20.6.11

La eternidad y un día




Siguiendo con el plan familiar de renovar la cocina, compré cuatro tazas. Una para cada uno. Mientras las lavaba, Vicky elegía los colores: "La mía es la amarilla, la de Joaco es la celeste", y así. Las ordeno en el estante y le explico que esas son de las que se rompen así que hay que cuidarlas más, "porque nos tienen que durar hasta que seamos viejitos".


-No, mami -me contesta muy sabionda-, nos van a durar hasta que se rompan.


Otra vez sus lecciones de la vida cotidiana que me hacen repensar todo lo que le digo y me hacen tanta gracia.


Al día siguiente estoy en el súper sola, todos se quedaron en casa desayunando (y estrenando las tazas nuevas).


Me suena el celular, es Hernán para saber si falta mucho y para decirme que Vicky quiere hablarme.


Después de preguntarle si estaban haciendo lío o se estaban portando bien (a lo que me dijo, como siempre que sí, que todo lo más bien con papi), indagué un poco más:


-¿Ya desayunaron?


-Sí, mami, pero tengo que decirte algo...

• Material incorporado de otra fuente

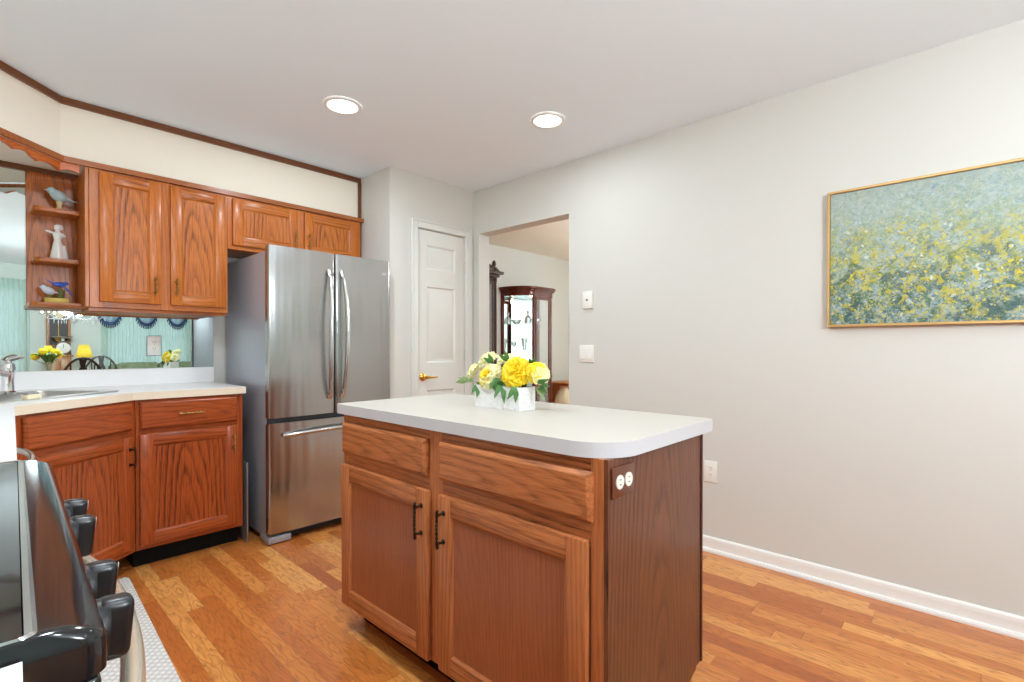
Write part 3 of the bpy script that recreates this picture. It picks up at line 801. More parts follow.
mb = MB(); mb.lathe([(.04, -.169), (.04, -.166), (.03, -.165)], c=(-.03, .36, 0), seg=24); mb.obj('drain', M['chrome'], t)
# faucet
fx, fy = .100, 3.40
t = thing('kitchen_faucet', 'chrome single-lever faucet standing behind the sink basin', 'faucet', (fx, fy, .925))
mb = MB(); mb.lathe([(.034, 0), (.034, .008), (.026, .014), (.023, .06), (.026, .10), (.028, .125), (.024, .145), (.008, .155)], seg=24); mb.obj('base', M['chrome'], t)
mb = MB(); mb.tube([(-.0, -.015, .095), (-.06, -.05, .115), (-.13, -.09, .12), (-.17, -.12, .105), (-.18, -.125, .085)], [.016, .014, .012, .012, .013], 14); mb.obj('spout', M['chrome'], t)
mb = MB(); mb.tube([(0, 0, .148), (.012, -.004, .165), (.04, -.012, .175), (.055, -.018, .176)], [.012, .010, .009, .008], 10); mb.obj('lever', M['chrome'], t)
t = thing('sponge', 'cream sponge on the front rim of the steel sink', 'sponge', (.158, 2.975, .9245), TH)
mb = MB(); mb.box(-.03, .03, -.016, .016, 0, .022, 0, .004, 2); mb.obj('foam', plain('cream_sponge', S(226, 214, 180), .9, nscale=150, noise_amt=.2), t)
mb = MB(); mb.box(-.03, .03, -.016, .016, .0225, .028, 0, .002, 1); mb.obj('scouring_pad', plain('grey_pad', S(150, 150, 150), .9), t)

# ---- mirrors
mb = MB(); mb.box(.1815, 1.077, YW - .006, YW - .001, 1.0195, 1.348)
tag(mb.obj('wall_mirror', M['mirror'], smooth=False), 'low wide mirror strip between white backsplash and oak wall cabinets', 'mirror')
mb = MB(); mb.box(xw(YW) + .02, .1795, YW - .006, YW - .001, 1.0195, 2.094)
tag(mb.obj('wall_mirror', M['mirror'], smooth=False), 'tall mirror panel behind the sink, left of the open shelves', 'mirror')
# decorated outlet on the mirror
def outlet(name, label, loc_, rotz, w=.07, h=.115, plate=None, kind='duplex', horiz=False, decor=None, face=None):
    t = thing(name, label, 'outlet' if kind != 'rocker' else 'switch', loc_, rotz)
    mb = MB(); mb.box(-w / 2, w / 2, -.006, -.0005, -h / 2, h / 2, 0, .002, 2); mb.obj('cover_plate', plate or M['plate'], t)
    if kind == 'duplex':
        for s in (-1, 1):
            cx_, cz_ = (s * .0205, 0) if horiz else (0, s * .0195)
            mb = MB(); mb.lathe([(.0165, -.0075), (.0165, -.006)], c=(cx_, 0, cz_), axis='y', seg=24, sy=.9)
            for dx in (-.006, .006):
                if horiz: mb.box(cx_ - .004, cx_ + .004, -.0079, -.0076, dx - .001, dx + .001, 1)
                else: mb.box(cx_ + dx - .001, cx_ + dx + .001, -.0079, -.0076, cz_, cz_ + .008, 1)
            mb.lathe([(.0022, -.0079), (.0022, -.0076)], c=(cx_ + (.010 if horiz else 0), 0, cz_ - (0 if horiz else .008)), axis='y', seg=8, m=1)
            mb.obj('socket', [face or M['plate'], M['rubber']], t)
    return t
o = outlet('wall_outlet', 'small outlet with a framed cover set on the mirror strip', (.748, YW - .0065, 1.158), 0, .076, .128)
mb = MB()
for a in ((-.038, .038, .060, .064), (-.038, .038, -.064, -.060), (-.038, -.035, -.06, .06), (.035, .038, -.06, .06)): mb.box(a[0], a[1], -.0078, -.0062, a[2], a[3])
mb.obj('border', plain('grey_blue_border', S(110, 135, 150), .4), o, smooth=False)

# ---- refrigerator
FX0, FX1 = 1.137, 1.951
t = thing('refrigerator', 'stainless steel french door refrigerator with bottom freezer drawer', 'refrigerator', (FX0, 2.955, 0))
FW = FX1 - FX0
mb = MB(); mb.box(.008, FW - .008, .068, .745, .035, 1.712, 0, .004, 2); mb.obj('cabinet_body', M['fside'], t)
mb = MB(); mb.box(.012, FW - .012, .054, .068, .05, 1.70); mb.obj('door_gasket', M['fdark'], t, smooth=False)
def fdoor(x0, x1, z0, z1, name):
    mb = MB(); n = 14; r = .014; bul = .008; pts = [(x0, .053)]
    for i in range(6): a = PI / 2 * i / 5; pts.append((x0 + r - r * math.cos(a), .010 + r - r * math.sin(a)))
    for i in range(1, n): s = i / n; pts.append((x0 + r + (x1 - x0 - 2 * r) * s, .010 - bul * math.sin(PI * s)))
    for i in range(6): a = PI / 2 * (1 - i / 5); pts.append((x1 - r + r * math.cos(a), .010 + r - r * math.sin(a)))
    pts.append((x1, .053)); mb.prism(pts, z0, z1)
    rim = [e for e in mb.bm.edges if abs(e.verts[0].co.z - e.verts[1].co.z) < 1e-6]
    bmesh.ops.bevel(mb.bm, geom=rim, offset=.004, segments=2, affect='EDGES')
    return mb.obj(name, M['steel'], t, angle=50)
mid = 1.546 - FX0
dl = fdoor(0, mid - .003, .735, 1.741, 'door'); drr = fdoor(mid + .003, FW, .735, 1.741, 'door'); fz = fdoor(0, FW, .062, .705, 'freezer_drawer')
def bowed(x, side, parent):
    mb = MB(); pts = []; rr = []; n = 30
    for i in range(n + 1):
        s = i / n; z = .83 + .80 * s; e = math.sin(PI * s) ** .55 if 0 < s < 1 else 0
        pts.append((x + side * .012 * math.sin(PI * s), .004 - .052 * e, z)); rr.append(.014 + .006 * math.sin(PI * s))
    mb.tube(pts, rr, 16, flat=.7); return mb.obj('handle', M['hsteel'], parent)
bowed(1.503 - FX0, -1, dl); bowed(1.588 - FX0, 1, drr)
mb = MB(); pts = []
for i in range(31):
    s = i / 30; e = math.sin(PI * s) ** .5 if 0 < s < 1 else 0; pts.append((.085 + (FW - .17) * s, .004 - .05 * e, .632 + .016 * math.sin(PI * s)))
mb.tube(pts, .016, 16, flat=.8); mb.obj('handle', M['hsteel'], fz)
mb = MB(); mb.box(.02, FW - .02, .075, .12, .008, .058); mb.obj('grille', M['fdark'], t, smooth=False)
for a, b in ((.0, .13), (FW - .13, FW)):
    mb = MB(); mb.box(a, b, .012, .14, .006, .045, 0, .006, 2); mb.obj('foot_cover', M['fside'], t)
for a in (.03, FW - .09):
    mb = MB(); mb.box(a, a + .06, .03, .11, 1.7135, 1.735, 0, .006, 2)
    mb.box(a + .01, a + .05, .05, .15, 1.7135, 1.722, 0, .002, 1); mb.obj('hinge_cover', M['fdark'], t)
# small emblem and letters at the upper right door
mb = MB(); mb.lathe([(.011, .0105), (.011, .0125)], c=(FW - .085, -.004, 1.652), axis='y', seg=24); mb.obj('emblem', plain('emblem_grey', (.10, .09, .09), .3, .5), drr)
def text_mesh(body, size, parent, name, mat, loc_, rot=(PI / 2, 0, 0), ext=.0006):
    cu = bpy.data.curves.new(name, 'FONT'); cu.body = body; cu.size = size; cu.extrude = ext
    tmp = bpy.data.objects.new('tmp_text', cu); COL.objects.link(tmp); bpy.context.view_layer.update()
    me = bpy.data.meshes.new_from_object(tmp.evaluated_get(bpy.context.evaluated_depsgraph_get()))
    bpy.data.objects.remove(tmp); me.materials.clear(); me.materials.append(mat)
    o = bpy.data.objects.new(name, me); COL.objects.link(o); o.location = loc_; o.rotation_euler = rot; o.parent = parent
    return o
text_mesh('LG', .026, drr, 'lettering', M['white'], (FW - .066, .0055, 1.643))

# thin tray standing in the gap
mb = MB(); mb.box(1.0725, 1.082, 3.12, 3.62, .001, .47, 0, .003, 2)
tag(mb.obj('metal_tray', plain('tray_grey', S(150, 150, 152), .3, .6)), 'thin grey metal tray standing on edge between cabinet and refrigerator', 'tray')

# ------------------------------------------------------------------ island
IX0, IX1, IY0, IY1 = 1.008, 1.636, .617, 1.933
t = thing('island_cabinet', 'reddish oak kitchen island cabinet with two drawers over two doors', 'cabinet', (1.030, 1.905, 0), -PI / 2)
# local: x = 1.905 - Y ; y = X - 1.030
IWd = 1.905 - .6525
def iy(Y): return 1.905 - Y
mats = IM3
cabinet_box(t, 'body', 0, IWd, 0, .549, .10, .876, mats, [(iy(1.87), iy(1.335), .13, .655), (iy(1.265), iy(.69), .13, .655), (iy(1.87), iy(1.335), .73, .83), (iy(1.265), iy(.69), .73, .83)])
mb = MB(); mb.box(.03, IWd - .005, .075, .50, 0, .0995); mb.obj('toe_kick', M['kick'], t, smooth=False)
# end panel with notched foot
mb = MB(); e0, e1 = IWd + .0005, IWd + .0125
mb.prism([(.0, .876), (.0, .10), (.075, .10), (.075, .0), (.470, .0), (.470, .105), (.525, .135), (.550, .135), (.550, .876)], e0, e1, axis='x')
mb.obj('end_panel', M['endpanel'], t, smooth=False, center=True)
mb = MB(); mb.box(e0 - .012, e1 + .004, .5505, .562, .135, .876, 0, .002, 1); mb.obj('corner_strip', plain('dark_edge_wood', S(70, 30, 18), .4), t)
for a, b in ((1.893, 1.335), (1.268, .680)):
    drawer_mb(iy(a), iy(b), .718, .842, -.0005).obj('drawer', M['ih'], t, center=True)
dl_ = door_mb(iy(1.893), iy(1.322), .103, .672, -.0005, fr=.062).obj('door', IM3, t, center=True)
dr_ = door_mb(iy(1.266), iy(.692), .103, .672, -.0005, fr=.062).obj('door', IM3, t, center=True)
pull(dl_, iy(1.353), .572, -.0195, .115); pull(dr_, iy(1.236), .572, -.0195, .115)
# island top
t = thing('island_countertop', 'white laminate island countertop with rounded corners', 'countertop', (0, 0, .8765))
def rr_corner(cx_, cy_, r, st, n=12): return [(cx_ + r * math.cos(st + PI / 2 * k / n), cy_ + r * math.sin(st + PI / 2 * k / n)) for k in range(n + 1)]
r1, r2 = .125, .02
pts = rr_corner(IX0 + r1, IY0 + r1, r1, PI) + rr_corner(IX1 - r2, IY0 + r2, r2, -PI / 2, 5) + rr_corner(IX1 - r1 * .6, IY1 - r1 * .6, r1 * .6, 0) + rr_corner(IX0 + r2, IY1 - r2, r2, PI / 2, 5)
mb = MB(); mb.prism(pts, 0, .0385)
for f in mb.bm.faces:
    f.normal_update(); f.material_index = 0 if abs(f.normal.z) > .5 else 1
mb.obj('slab', [M['lam'], M['lamedge']], t)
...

-... (me la vi venir: algo en el tono de su voz, algo en los ruidos de fondo...)


-Mami, ¿te acordás lo que te prometí ayer de las tazas?


-Sí.


-Bueno, la mía ya duró.


-...



No pude parar de reírme en todo el camino de vuelta.
La taza amarilla ya fue. Duró todo lo que tenía que durar pero la anécdota queda acá para volver a ser contada muchas veces más.